The truth is all parents fail in some regard, and so in some sense all parents act in dishonorable ways. They are human. They are sinners in need of grace. We grant them the respect and honor Scripture requires of us in spite of their shortcomings. If you’ve heard my marriage homily before you know that I instruct the bride and groom to do what Scripture says, but not because of the person. A husband must love his wife, but not because she is lovable. Christ is always worthy of love so a husband must love as Christ loves. A wife must respect her husband, but not because he is respectable. Christ is always worthy of respect so a wife must respect her husband. Their love and respect are rooted in Jesus, not in the spouse, which frees each of them to love and to respect.
By rooting honor in the Lord and the role he has given parents, we experience freedom to not hold onto the unmet expectations that disappoint us and anger us even years into adulthood. When God the Father becomes the standard we are free to recognize the ways in which fathers and mothers fulfilled their roles and the ways in which they utterly failed.
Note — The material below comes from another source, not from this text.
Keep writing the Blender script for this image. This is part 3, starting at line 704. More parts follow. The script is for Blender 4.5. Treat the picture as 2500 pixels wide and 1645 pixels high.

We do not give weight to their failures; we give weight to their successes—even if their success is merely our surviving childhood!
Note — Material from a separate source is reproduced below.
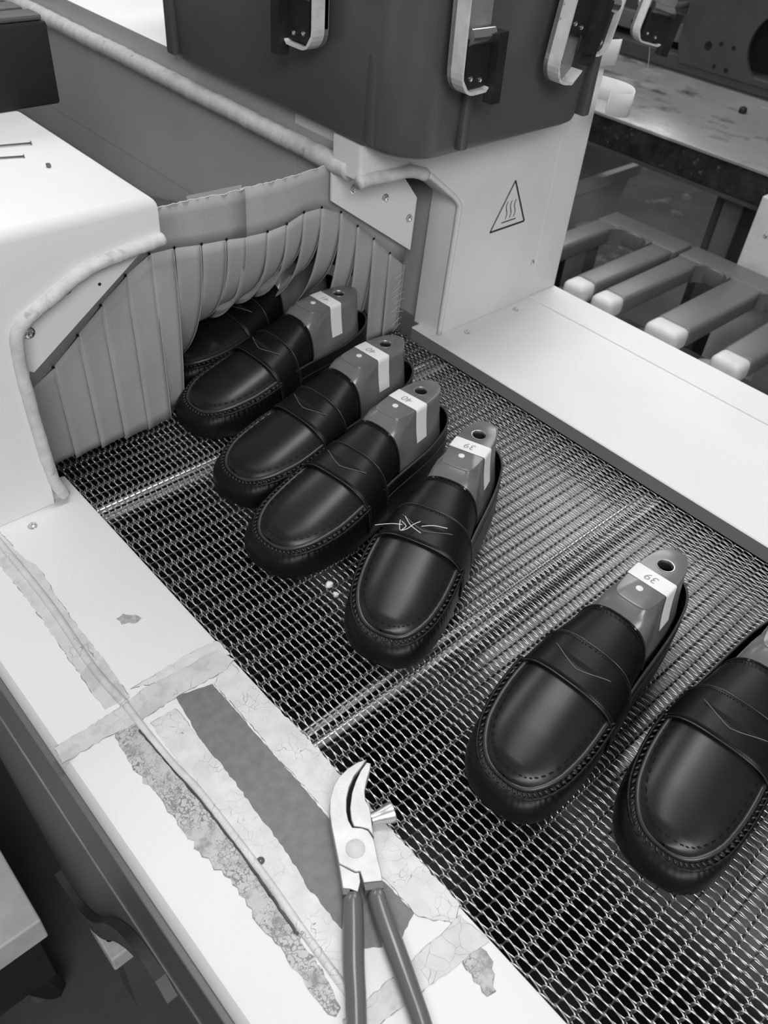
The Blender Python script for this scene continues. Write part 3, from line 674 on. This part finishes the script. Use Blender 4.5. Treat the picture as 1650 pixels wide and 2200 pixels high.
    hw.location = bend(((U_TAPE[0] + U_TAPE[1]) / 2, 0, ZL + 0.0006)); hw.rotation_euler = (0, 0, math.radians(90))
    return t
def copy_tree(o, parent=None):
    c = o.copy(); COL.objects.link(c); c.parent = parent
    for ch in list(o.children): copy_tree(ch, c)
    return c
SHOES = [   # toe-tip x, y, yaw, which foot, labels, size on the tape
    ((0.482, 0.926), 3, 0, 'black penny loafer half hidden inside the dark oven behind the curtain', 'grey last in the loafer inside the dark oven', None),
    ((0.4465, 0.8095), 3.1, 0, 'black penny loafer at the curtain, farthest of those out of the oven', 'grey last with white tape in the loafer at the curtain', '41'),
    ((0.4095, 0.663), 4.3, 0, 'black penny loafer second from the curtain in the tight row', 'grey last with white tape, second from the curtain', '40'),
    ((0.3735, 0.5405), 7.6, 0, 'black penny loafer third from the curtain, its strap end showing', 'grey last with white tape, third from the curtain', '40'),
    ((0.381, 0.376), 20.5, 1, 'black penny loafer turned at an angle with white thread on its strap', 'grey last in the loafer that has white thread', '39'),
    ((0.358, 0.1905), 4.0, 1, 'black penny loafer standing alone beside the one cut by the frame', 'grey last with white tape 39 in the loafer standing alone', '39'),
    ((0.4145, 0.060), 5.0, 1, 'black penny loafer cut off by the right edge of the picture', 'grey last in the loafer cut by the right picture edge', '39'),
]
protos = {}; lasts = {}
for xy, yaw, foot, lab, llab, num in SHOES:
    BEND[0] = (0.006, -0.012)[foot]
    if foot not in protos: o = protos[foot] = make_loafer('x')
    else: o = copy_tree(protos[foot])
    if num is None: l = make_last('', False)
    elif num not in lasts: l = lasts[num] = make_last(num)
    else: l = copy_tree(lasts[num])
    for q, t_ in ((o, lab), (l, llab)):
        q.location = (xy[0], xy[1], 0.0003); q.rotation_euler = (0, 0, math.radians(yaw)); q['label'] = t_

# ------------------------------------------------------------------ pliers on the ledge
pz = 0.0165
pl = root('lasting_pincers', (0.24, 0.21, ZT), 'steel lasting pincers with grey vinyl handles lying on the ledge', 'pliers')
JA = [(0.2988, 0.2769), (0.2908, 0.2799), (0.2796, 0.2809), (0.2679, 0.2793), (0.2578, 0.2749), (0.2488, 0.2684), (0.2403, 0.2587), (0.2342, 0.2489), (0.2287, 0.239), (0.2217, 0.2264), (0.2181, 0.2197), (0.2240, 0.2060), (0.2271, 0.2039), (0.2234, 0.1949), (0.2362, 0.1861), (0.2409, 0.1936), (0.2453, 0.2024), (0.2516, 0.2126), (0.254, 0.2177), (0.2551, 0.2255), (0.2525, 0.2306), (0.2467, 0.2363), (0.2482, 0.2431), (0.2522, 0.2503), (0.2598, 0.2592), (0.2685, 0.266), (0.2791, 0.2716), (0.2884, 0.2736)]
JB = [(0.297, 0.2748), (0.299, 0.2715), (0.2942, 0.2672), (0.2854, 0.2615), (0.2766, 0.2546), (0.2717, 0.2477), (0.2704, 0.2411), (0.2655, 0.2331), (0.2595, 0.2248), (0.2553, 0.2180), (0.2560, 0.227), (0.252, 0.2326), (0.2485, 0.2363), (0.2505, 0.242), (0.2567, 0.2509), (0.2672, 0.2606), (0.2769, 0.2668), (0.2876, 0.2721)]
JC = [(0.2181, 0.2197), (0.2079, 0.2027), (0.2119, 0.1987), (0.2153, 0.1925), (0.2221, 0.1973), (0.2265, 0.2039), (0.2236, 0.2060)]
obj('jaw', prism(JA, 'z', ZT + 0.003, ZT + 0.0150, 0.0007, 2), M_forged, pl)
obj('jaw', prism(JB, 'z', ZT + 0.002, ZT + 0.0146, 0.0007, 2), M_forged, pl)
obj('jaw_shank', prism(JC, 'z', ZT + 0.003, ZT + 0.0140, 0.0006, 2), M_forged, pl)
obj('jaw_gap_shade', prism([(0.2884, 0.2736), (0.2791, 0.2716), (0.2685, 0.266), (0.2598, 0.2592), (0.2522, 0.2503), (0.2482, 0.2431), (0.2467, 0.2363), (0.2485, 0.2363), (0.2505, 0.242), (0.2567, 0.2509), (0.2672, 0.2606), (0.2769, 0.2668), (0.2876, 0.2721)], 'z', ZT + 0.003, ZT + 0.009), M_hole, pl)  # near-black filler painted as the shade between the jaws
V, F = lathe([(0.0082, 0), (0.0082, 0.0004), (0.0076, 0.0009), (0, 0.0010)], (0.2366, 0.2205, ZT + 0.015), (0, 0, 1), 28); obj('pivot_rivet', (V, F), M_pale, pl, True, 40)
dh = Vector((0.285, 0.2262, 0)) - Vector((0.2655, 0.2335, 0))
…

Many of us had fathers who were AWOL—whether “absent without leave” or “absent without leaving“. Many of us had mothers who did not nurture and care for us as a mother should. Many others had mothers and fathers who were closer to fulfilling the roles God gave them. None of us is exempt from honoring our fathers and mothers. This simply means we give them the weight that is due them. For some this will be a great weight—great honor is due them. For others, the honor—the weight—we give parents will be a like a bag of helium, pulling us up like a negative weight. We can both recognize the tremendous failures of parents and celebrate their successes. Sometimes the success is little more than passing along a set of chromosomes that make up you and me. At the very least we can thank God for giving us life.
When it comes to Mother’s Day and Father’s Day, we must honor what is honorable. We are not called to honor that which is dishonorable, recognizing what we honor is the role. Even if there is almost nothing to honor, we can still honor the Lord, for at the very least he has given us life through these two people. Life is a gift from God and if God gives that gift through two people who have nothing else about them that is honorable, we can cling to this. Most, however, will have more than this to honor. We must give weight to that which is weighty, understanding the Lord is worthy of all honor.